SHORT TASK | Below, locate the line that contains "Write the bpy". Repeat exactly from that line to the line that contains "rng = np.random.default_rng(11)", inclusive, leaving out the pictures.

(Scene script records)
══════════════════════════════
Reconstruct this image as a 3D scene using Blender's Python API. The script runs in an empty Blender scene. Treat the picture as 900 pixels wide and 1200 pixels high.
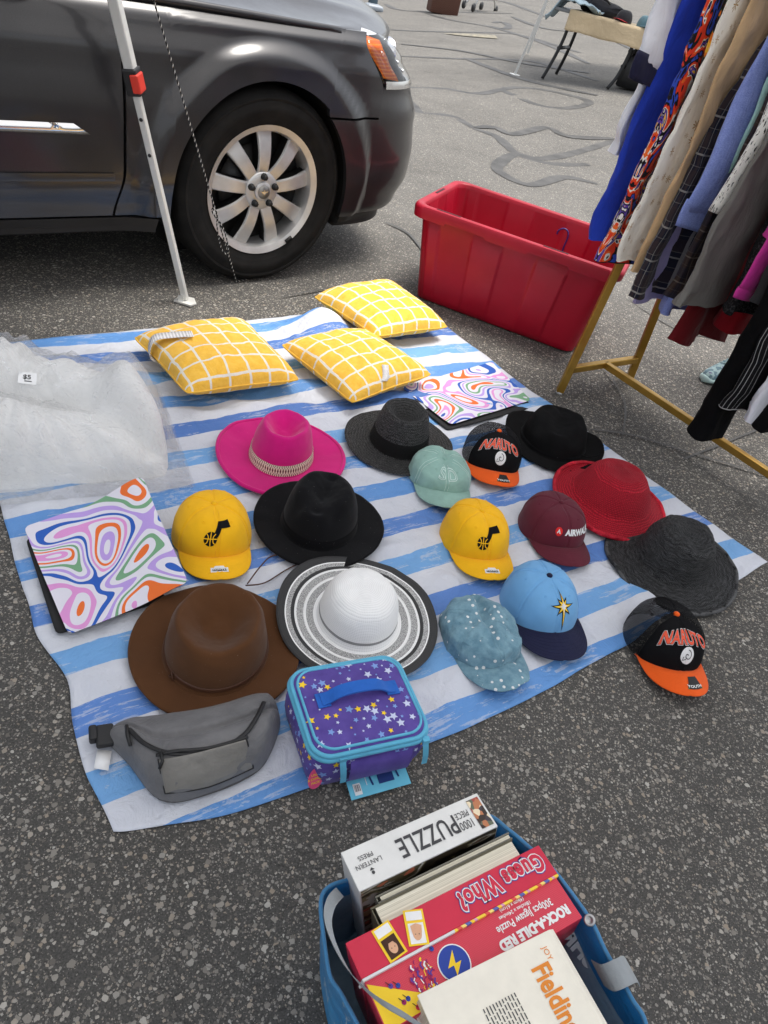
import bpy, bmesh, math, random
from mathutils import Vector, Matrix, noise as mn
from mathutils.bvhtree import BVHTree
random.seed(7)
PI = math.pi
sc = bpy.context.scene
COL = sc.collection
# ------------------------------------------------------------------ camera maths
F = 860.; NX, NY, H = -283., 1070., 1.2
Dn = Vector((NX, NY, F)).normalized()
FW = (Vector((0, 0, 1)) - Dn*Dn.z).normalized()
RT = Dn.cross(FW)
def ray(px, py):
    c = Vector((px-450, py-600, F))
    return Vector((c.dot(RT), c.dot(FW), -c.dot(Dn)))
def G(px, py, z=0.0):                 # point of the plane at height z seen at a photo pixel
    d = ray(px, py); t = (z-H)/d.z
    return Vector((d.x*t, d.y*t, z))
def sstep(a, b, x):
    t = min(1, max(0, (x-a)/(b-a))); return t*t*(3-2*t)
def gz(x, y):                          # the lot rises to the right far away
    return .125*sstep(6, 11, y)*max(-4, min(4, x+.2))
def GG(px, py):
    z = 0
    for _ in range(12):
        p = G(px, py, z); z = .5*z+.5*gz(p.x, p.y)
    return Vector((p.x, p.y, gz(p.x, p.y)))
def n3(x, y, z=0.0, o=3):
    v = 0; a = 1; f = 1
    for _ in range(o):
        v += a*mn.noise(Vector((x*f, y*f, z*f+7.3*_))); a *= .5; f *= 2.03
    return v
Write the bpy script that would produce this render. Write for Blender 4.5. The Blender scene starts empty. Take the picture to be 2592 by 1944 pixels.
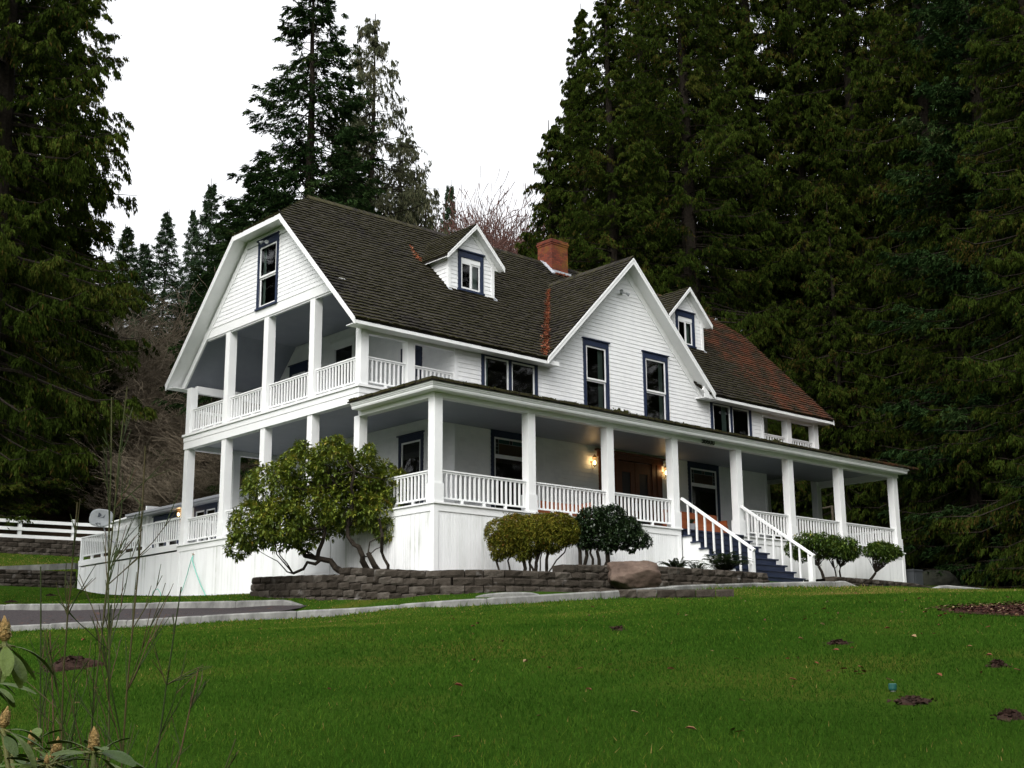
import bpy, math, random
import numpy as np
from mathutils import Vector, Matrix
R = math.radians
sc = bpy.context.scene
C = sc.collection
random.seed(7)
rng = np.random.default_rng(11)

# ------------------------------------------------------------------ camera
CAM = np.array([-20.315, -25.521, -4.513])
YAW, PIT, ROL, FPX = 0.733, 0.227, -0.0079, 3299.0
cam_d = bpy.data.cameras.new('camera')
cam_o = bpy.data.objects.new('camera', cam_d)
C.objects.link(cam_o)
cam_d.sensor_width = 36.0
cam_d.lens = FPX / 2592.0 * 36.0
cam_d.clip_start = 0.1
cam_d.clip_end = 3000
_f = Vector((math.sin(YAW) * math.cos(PIT), math.cos(YAW) * math.cos(PIT), math.sin(PIT)))
_r0 = Vector((math.cos(YAW), -math.sin(YAW), 0))
_u0 = _r0.cross(_f)
_r = _r0 * math.cos(ROL) + _u0 * math.sin(ROL)
_u = -_r0 * math.sin(ROL) + _u0 * math.cos(ROL)
M3 = Matrix((_r, _u, -_f)).transposed()
cam_o.matrix_world = Matrix.Translation(Vector(CAM)) @ M3.to_4x4()
sc.camera = cam_o

# ------------------------------------------------------------------ world, sun, exposure
SUN_EL, SUN_AZ = 42.0, 240.0       # azimuth clockwise from +y
w = bpy.data.worlds.new('World'); sc.world = w; w.use_nodes = True
nt = w.node_tree; nt.nodes.clear()
out = nt.nodes.new('ShaderNodeOutputWorld')
bg = nt.nodes.new('ShaderNodeBackground'); bg.inputs[1].default_value = 0.10
sky = nt.nodes.new('ShaderNodeTexSky'); sky.sky_type = 'NISHITA'; sky.sun_disc = False
sky.sun_elevation = R(SUN_EL); sky.sun_rotation = R(SUN_AZ)
sky.air_density = 1.0; sky.dust_density = 6.0; sky.ozone_density = 1.0
hs = nt.nodes.new('ShaderNodeHueSaturation'); hs.inputs['Saturation'].default_value = 0.18
bg2 = nt.nodes.new('ShaderNodeBackground'); bg2.inputs[1].default_value = 1.0   # even cloud cover
tc = nt.nodes.new('ShaderNodeTexCoord')
nz = nt.nodes.new('ShaderNodeTexNoise'); nz.inputs['Scale'].default_value = 1.6; nz.inputs['Detail'].default_value = 5
cr = nt.nodes.new('ShaderNodeValToRGB')
cr.color_ramp.elements[0].position = 0.3; cr.color_ramp.elements[0].color = (0.90, 0.93, 0.97, 1)
cr.color_ramp.elements[1].position = 0.7; cr.color_ramp.elements[1].color = (1.0, 1.0, 1.0, 1)
add = nt.nodes.new('ShaderNodeAddShader')
L = nt.links.new
L(tc.outputs['Generated'], nz.inputs['Vector']); L(nz.outputs['Fac'], cr.inputs['Fac']); # overcast sky: three times brighter overhead than at the horizon
sz = nt.nodes.new('ShaderNodeSeparateXYZ'); L(tc.outputs['Generated'], sz.inputs[0])
mr_ = nt.nodes.new('ShaderNodeMapRange'); mr_.inputs[1].default_value = 0.0; mr_.inputs[2].default_value = 1.0; mr_.inputs[3].default_value = 0.36; mr_.inputs[4].default_value = 1.0
L(sz.outputs[2], mr_.inputs[0]); vm = nt.nodes.new('ShaderNodeVectorMath'); vm.operation = 'SCALE'
L(cr.outputs['Color'], vm.inputs[0]); L(mr_.outputs[0], vm.inputs['Scale']); L(vm.outputs[0], bg2.inputs['Color'])
L(sky.outputs[0], hs.inputs['Color']); L(hs.outputs[0], bg.inputs['Color'])
L(bg.outputs[0], add.inputs[0]); L(bg2.outputs[0], add.inputs[1]); L(add.outputs[0], out.inputs[0])
sd = bpy.data.lights.new('sun', 'SUN'); sd.energy = 0.7; sd.angle = R(35); sd.color = (1, 0.97, 0.92)
so = bpy.data.objects.new('sun', sd); C.objects.link(so)
az, el = R(SUN_AZ), R(SUN_EL)
tosun = Vector((math.sin(az) * math.cos(el), math.cos(az) * math.cos(el), math.sin(el)))
so.rotation_euler = tosun.to_track_quat('Z', 'Y').to_euler()
so.location = (-30, -20, 40)
sc.view_settings.view_transform = 'Standard'; sc.view_settings.look = 'None'
sc.view_settings.gamma = 1; sc.view_settings.exposure = 0.6
sc.view_settings.use_curve_mapping = False
sc.cycles.max_bounces = 6; sc.cycles.diffuse_bounces = 3; sc.cycles.transparent_max_bounces = 8

# ------------------------------------------------------------------ materials
def mat(name, col, rough=0.7, spec=0.3, metal=0.0):
    m = bpy.data.materials.new(name); m.use_nodes = True
    b = m.node_tree.nodes['Principled BSDF']
    b.inputs['Base Color'].default_value = (*col, 1)
    b.inputs['Roughness'].default_value = rough
    b.inputs['Specular IOR Level'].default_value = spec
    b.inputs['Metallic'].default_value = metal
    return m, m.node_tree, b
def N(t, typ, **kw):
    n = t.nodes.new(typ)
    for k, v in kw.items():
        if k in n.inputs: n.inputs[k].default_value = v
        else: setattr(n, k, v)
    return n
def ramp(t, stops):
    n = t.nodes.new('ShaderNodeValToRGB'); e = n.color_ramp.elements
    while len(e) > 1: e.remove(e[0])
    e[0].position = stops[0][0]; e[0].color = (*stops[0][1], 1)
    for p, c in stops[1:]:
        x = e.new(p); x.color = (*c, 1)
    return n
def noise_mat(name, stops, scale=3.0, detail=6, rough=0.8, spec=0.2, bump=0.0, bscale=None, stretch=None, island=0.0, second=None):
    m, t, b = mat(name, stops[0][1], rough, spec)
    g = N(t, 'ShaderNodeNewGeometry')
    mp = N(t, 'ShaderNodeMapping'); t.links.new(g.outputs['Position'], mp.inputs['Vector'])
    if stretch: mp.inputs['Scale'].default_value = stretch
    n = N(t, 'ShaderNodeTexNoise', Scale=scale, Detail=detail, Roughness=0.65)
    t.links.new(mp.outputs[0], n.inputs['Vector'])
    r = ramp(t, stops)
    if island > 0:
        ma = N(t, 'ShaderNodeMath', operation='MULTIPLY_ADD')
        t.links.new(g.outputs['Random Per Island'], ma.inputs[0]); ma.inputs[1].default_value = island
        m2 = N(t, 'ShaderNodeMath', operation='MULTIPLY_ADD'); m2.inputs[1].default_value = 1.0 - island
        t.links.new(n.outputs['Fac'], m2.inputs[0]); t.links.new(ma.outputs[0], m2.inputs[2]); ma.inputs[2].default_value = 0
        t.links.new(m2.outputs[0], r.inputs[0])
    else: t.links.new(n.outputs['Fac'], r.inputs[0])
    last = r.outputs[0]
    if second:      # (scale, lo, hi, colour): patches of another colour
        n2 = N(t, 'ShaderNodeTexNoise', Scale=second[0], Detail=5); t.links.new(g.outputs['Position'], n2.inputs['Vector'])
        r2 = ramp(t, [(second[1], (0, 0, 0)), (second[2], (1, 1, 1))]); t.links.new(n2.outputs['Fac'], r2.inputs[0])
        mx = N(t, 'ShaderNodeMixRGB'); t.links.new(r2.outputs[0], mx.inputs[0]); t.links.new(last, mx.inputs[1]); mx.inputs[2].default_value = (*second[3], 1)
        last = mx.outputs[0]
    t.links.new(last, b.inputs['Base Color'])
    if bump:
        n3 = N(t, 'ShaderNodeTexNoise', Scale=bscale or scale * 6, Detail=6); t.links.new(mp.outputs[0], n3.inputs['Vector'])
        bp_ = N(t, 'ShaderNodeBump', Strength=bump, Distance=0.02); t.links.new(n3.outputs['Fac'], bp_.inputs['Height'])
        t.links.new(bp_.outputs[0], b.inputs['Normal'])
    return m
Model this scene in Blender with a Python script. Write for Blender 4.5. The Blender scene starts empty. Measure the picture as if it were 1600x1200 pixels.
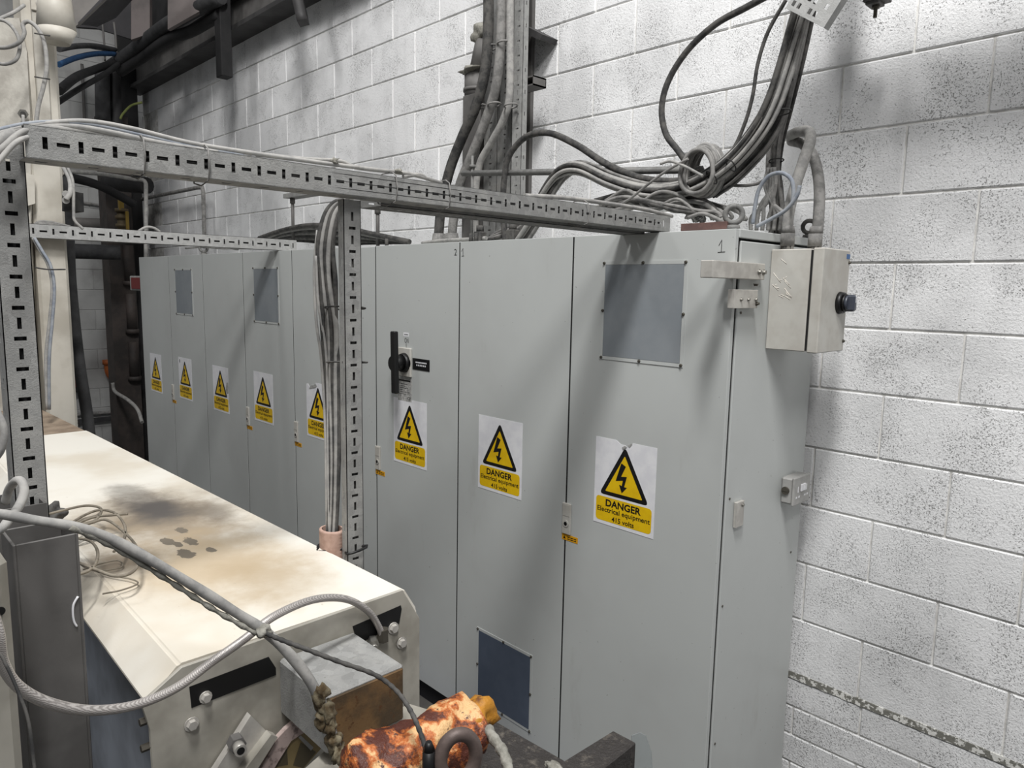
import bpy, bmesh, math, random
from mathutils import Vector, Matrix
random.seed(7)
PI = math.pi
SC = bpy.context.scene
COL = SC.collection
# ------------------------------------------------------------------ camera
F_PX, YAW, PITCH, ROLL = 1132.04, 0.80074, 0.13327, 0.01878
CAM = Vector((1.063, -1.9066, 1.9227))
_r = Vector((math.cos(YAW), math.sin(YAW), 0))
FWD = Vector((-math.sin(YAW)*math.cos(PITCH), math.cos(YAW)*math.cos(PITCH), -math.sin(PITCH)))
_u = _r.cross(FWD)
RIGHT = math.cos(ROLL)*_r + math.sin(ROLL)*_u
UP = -math.sin(ROLL)*_r + math.cos(ROLL)*_u
cd = bpy.data.cameras.new('camera'); cam = bpy.data.objects.new('camera', cd); COL.objects.link(cam)
cd.sensor_width = 36; cd.lens = 36*F_PX/1600; cd.clip_start = .02
m = Matrix.Identity(4)
for i in range(3):
    m[i][0] = RIGHT[i]; m[i][1] = UP[i]; m[i][2] = -FWD[i]; m[i][3] = CAM[i]
cam.matrix_world = m
SC.camera = cam
# ------------------------------------------------------------------ world, lights, exposure
SC.view_settings.view_transform = 'Standard'; SC.view_settings.look = 'None'
SC.view_settings.gamma = 1; SC.view_settings.use_curve_mapping = False
SC.view_settings.exposure = -0.09
w = bpy.data.worlds.new('hall_air'); SC.world = w; w.use_nodes = True
w.node_tree.nodes['Background'].inputs[0].default_value = (.93, .96, 1.0, 1)
w.node_tree.nodes['Background'].inputs[1].default_value = .20
def lamp(name, loc, size, power, target, col=(1, .992, .982)):
    l = bpy.data.lights.new(name, 'AREA'); l.shape = 'RECTANGLE'; l.size, l.size_y = size
    l.energy = power; l.color = col
    o = bpy.data.objects.new(name, l); COL.objects.link(o); o.location = loc
    o.rotation_euler = (Vector(target)-Vector(loc)).to_track_quat('-Z', 'Y').to_euler()
    return o
lamp('ceiling_lamp', (1.2, -2.2, 6.8), (.5, 1.4), 330, (0, 0, 1.6))
lamp('ceiling_lamp', (3.4, -3.4, 6.5), (.6, 1.4), 170, (0.6, 0, 1.0))
lamp('ceiling_lamp', (-3.2, -3.0, 7.0), (.6, 1.4), 78, (-3, 0, 1.6))
# ------------------------------------------------------------------ helpers
def ray(px, py):
    return FWD + RIGHT*((px-800)/F_PX) - UP*((py-600)/F_PX)
def at(px, py, x=None, y=None, z=None, d=None):
    """point of the hall seen at a pixel of the photograph, at a known plane or distance"""
    v = ray(px, py)
    if x is not None: t = (x-CAM.x)/v.x
    elif y is not None: t = (y-CAM.y)/v.y
    elif z is not None: t = (z-CAM.z)/v.z
    else: t = d
    return CAM + v*t
def lin(c):
    if isinstance(c, (int, float)): c = (c, c, c)
    return tuple(((v/12.92) if v <= .04045 else ((v+.055)/1.055)**2.4) for v in [k/255 for k in c]) + (1,)
class NT:
    def __init__(s, name):
        s.m = bpy.data.materials.new(name); s.m.use_nodes = True
        s.t = s.m.node_tree; s.b = s.t.nodes['Principled BSDF']; s.geo = None
    def n(s, typ, **kw):
        k = s.t.nodes.new(typ)
        for a, v in kw.items(): setattr(k, a, v)
        return k
    def l(s, a, b): s.t.links.new(a, b)
    def pos(s):
        if not s.geo: s.geo = s.n('ShaderNodeNewGeometry')
        return s.geo.outputs['Position']
    def noise(s, scale, detail=3, rough=.55, vec=None, stretch=None):
        k = s.n('ShaderNodeTexNoise'); k.inputs['Scale'].default_value = scale
        k.inputs['Detail'].default_value = detail; k.inputs['Roughness'].default_value = rough
        v = vec or s.pos()
        if stretch:
            mm = s.n('ShaderNodeVectorMath', operation='MULTIPLY'); mm.inputs[1].default_value = stretch
            s.l(v, mm.inputs[0]); v = mm.outputs[0]
        s.l(v, k.inputs['Vector']); return k.outputs[0]
    def ramp(s, fac, a, b, lo=0., hi=1.):
        k = s.n('ShaderNodeMapRange', interpolation_type='SMOOTHSTEP'); s.l(fac, k.inputs[0])
        for i, v in enumerate((a, b, lo, hi)): k.inputs[1+i].default_value = v
        return k.outputs[0]
    def mix(s, fac, a, b):
        k = s.n('ShaderNodeMix', data_type='RGBA')
        if hasattr(fac, 'links') or hasattr(fac, 'is_linked'): s.l(fac, k.inputs[0])
        else: k.inputs[0].default_value = fac
        for i, v in ((6, a), (7, b)):
            if isinstance(v, tuple): k.inputs[i].default_value = v
            else: s.l(v, k.inputs[i])
        return k.outputs[2]
    def math(s, op, a, b):
        k = s.n('ShaderNodeMath', operation=op)
        for i, v in ((0, a), (1, b)):
            if isinstance(v, (int, float)): k.inputs[i].default_value = v
            else: s.l(v, k.inputs[i])
        return k.outputs[0]
    def dist(s, c, sc=(1, 1, 1)):
        k = s.n('ShaderNodeVectorMath', operation='SUBTRACT'); s.l(s.pos(), k.inputs[0]); k.inputs[1].default_value = c
        q = s.n('ShaderNodeVectorMath', operation='MULTIPLY'); s.l(k.outputs[0], q.inputs[0]); q.inputs[1].default_value = sc
        e = s.n('ShaderNodeVectorMath', operation='LENGTH'); s.l(q.outputs[0], e.inputs[0]); return e.outputs['Value']
    def bump(s, h, strength=.3, distance=.002):
        k = s.n('ShaderNodeBump'); k.inputs['Strength'].default_value = strength; k.inputs['Distance'].default_value = distance
        s.l(h, k.inputs['Height']); s.l(k.outputs[0], s.b.inputs['Normal'])
    def done(s, col, rough=.6, metal=0.):
        if isinstance(col, tuple): s.b.inputs['Base Color'].default_value = col
        else: s.l(col, s.b.inputs['Base Color'])
        if isinstance(rough, (int, float)): s.b.inputs['Roughness'].default_value = rough
        else: s.l(rough, s.b.inputs['Roughness'])
        s.b.inputs['Metallic'].default_value = metal
        return s.m
def simple(name, c, rough=.6, metal=0., c2=None, scale=12, bump=0, bscale=150, stretch=None, lo=.35, hi=.65):
    k = NT(name)
    col = lin(c)
    if c2 is not None: col = k.mix(k.ramp(k.noise(scale, 4, .6, stretch=stretch), lo, hi), lin(c), lin(c2))
    if bump: k.bump(k.noise(bscale, 3), bump, .0015)
    return k.done(col, rough, metal)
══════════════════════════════
REPLY TO THE EXERCISE |
Write the bpy script that would produce this render. Write for Blender 4.5. The Blender scene starts empty. Take the picture to be 2592 by 1944 pixels.
import bpy, math, random
import numpy as np
from mathutils import Vector, Matrix
R = math.radians
sc = bpy.context.scene
C = sc.collection
random.seed(7)
rng = np.random.default_rng(11)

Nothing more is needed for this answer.